Bad Buzz : En face de la sincérité candide du Manoir, le film d’Eric et Quentin bat pour sa part des records de nonchalance. Ici aucune ambition de faire un film (la réalisation est celle d’un téléfilm de TF1) mais plutôt de dérouler une recette bien calibrée : un bal de situations trash et de blagues faussement subversives sur 1h17. Pire encore, alors que le film semblait vouloir se moquer de l’instrumentalisation de sujets sensibles à des fins d’auto-valorisation, il se vautre lui-même dans une récupération extrêmement douteuse d’une jeune femme migrante. Ni feel good ni buddy movie régressif à la Dumb and Dumber, ni satire corrosive, à défaut de ne pas choisir, Bad Buzz se plante au final royalement.

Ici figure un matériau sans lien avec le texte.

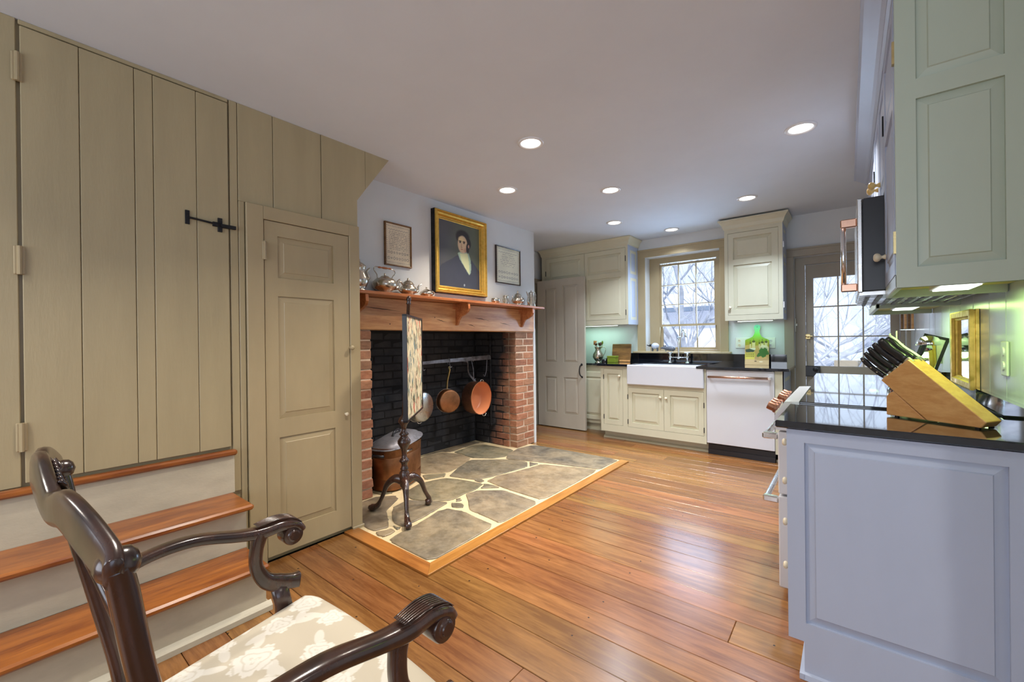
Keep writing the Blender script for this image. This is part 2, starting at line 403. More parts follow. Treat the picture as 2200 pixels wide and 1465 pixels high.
def needle_mat():
    m, nt, b = new_mat('needlepoint'); v = coords(nt, (14, 14, 3.2))
    n1 = noise(nt, v, 1.5, 3, .5, .8); v2 = coords(nt, (20, 20, 7)); n2 = noise(nt, v2, 1.6, 3, .6, 1.2); v3 = coords(nt, (7, 7, 3.4)); n3 = noise(nt, v3, 1.2, 2, .5, .6)
    c = ramp(nt, n1, [(.30, S(196, 184, 150)), (.55, S(212, 200, 168)), (.75, S(176, 168, 138))])
    k = ramp(nt, n2, [(.50, (0, 0, 0, 1)), (.56, (1, 1, 1, 1))])
    hue = ramp(nt, n3, [(.40, S(70, 100, 112)), (.47, S(92, 96, 66)), (.52, S(70, 58, 46)), (.56, S(196, 66, 50)), (.64, S(120, 134, 100))])
    c2 = mixc(nt, k, c, hue)
    nt.links.new(c2, b.inputs['Base Color']); b.inputs['Roughness'].default_value = .85
    return m
M_needle = needle_mat()

def painted(name, parent, origin, ux, uz, w_, h_, nx, ny, fn, mat=None, label=None):
    """a flat print: grid of w_ x h_ along ux (right) and uz (up); fn(u, v) -> linear colours, v from the top"""
    U, V = np.meshgrid(np.linspace(0, 1, nx), np.linspace(0, 1, ny))
    o3 = np.array(origin); P = o3 + U[..., None]*np.array(ux)*w_ + (1-V)[..., None]*np.array(uz)*h_
    P = P.reshape(-1, 3) - np.array(org(parent))
    idx = np.arange(nx*ny).reshape(ny, nx)
    F = np.stack([idx[1:, :-1], idx[1:, 1:], idx[:-1, 1:], idx[:-1, :-1]], -1).reshape(-1, 4)
    me = bpy.data.meshes.new(name); me.from_pydata(P.tolist(), [], F.tolist()); me.update()
    c = fn(U, V).reshape(-1, 3); ca = me.color_attributes.new('Col', 'FLOAT_COLOR', 'POINT')
    ca.data.foreach_set('color', np.concatenate([c, np.ones((len(c), 1))], 1).astype(np.float32).ravel())
    me.materials.append(mat or M_vcol)
    o = bpy.data.objects.new(name, me); COL.objects.link(o); o.parent = parent; ORI[o.name] = org(parent)
    if label: o['label'] = label
    return o
def C3(r, g, b): return np.array(S(r, g, b)[:3])
def inpoly(u, v, poly):
    ins = np.zeros(u.shape, bool); n = len(poly)
    for i in range(n):
        x1, y1 = poly[i]; x2, y2 = poly[(i+1) % n]
        c = ((y1 > v) != (y2 > v)) & (u < (x2-x1)*(v-y1)/((y2-y1) or 1e-9)+x1); ins ^= c
    return ins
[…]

==> Résultat : Victoire ‘Le Manoir (3-1)
Conclusion (Victoire « Le Manoir »)
Tandis qu’Eric et Quentin proposent un médiocre film à sketchs qui, au lieu d’être trash, inspire juste la gêne notamment dans sa représentation du handicap ou des camps de migrants, Le Manoir apporte lui un peu de fraîcheur et ouvre modestement la voie du cinéma aux youtubeurs. Le film de Tony Datis pose une pierre à l’édifice, fragile, imparfaite mais suffisamment séduisante et sincère pour attirer notre curiosité quant aux futurs projets cinéma de ces vidéastes.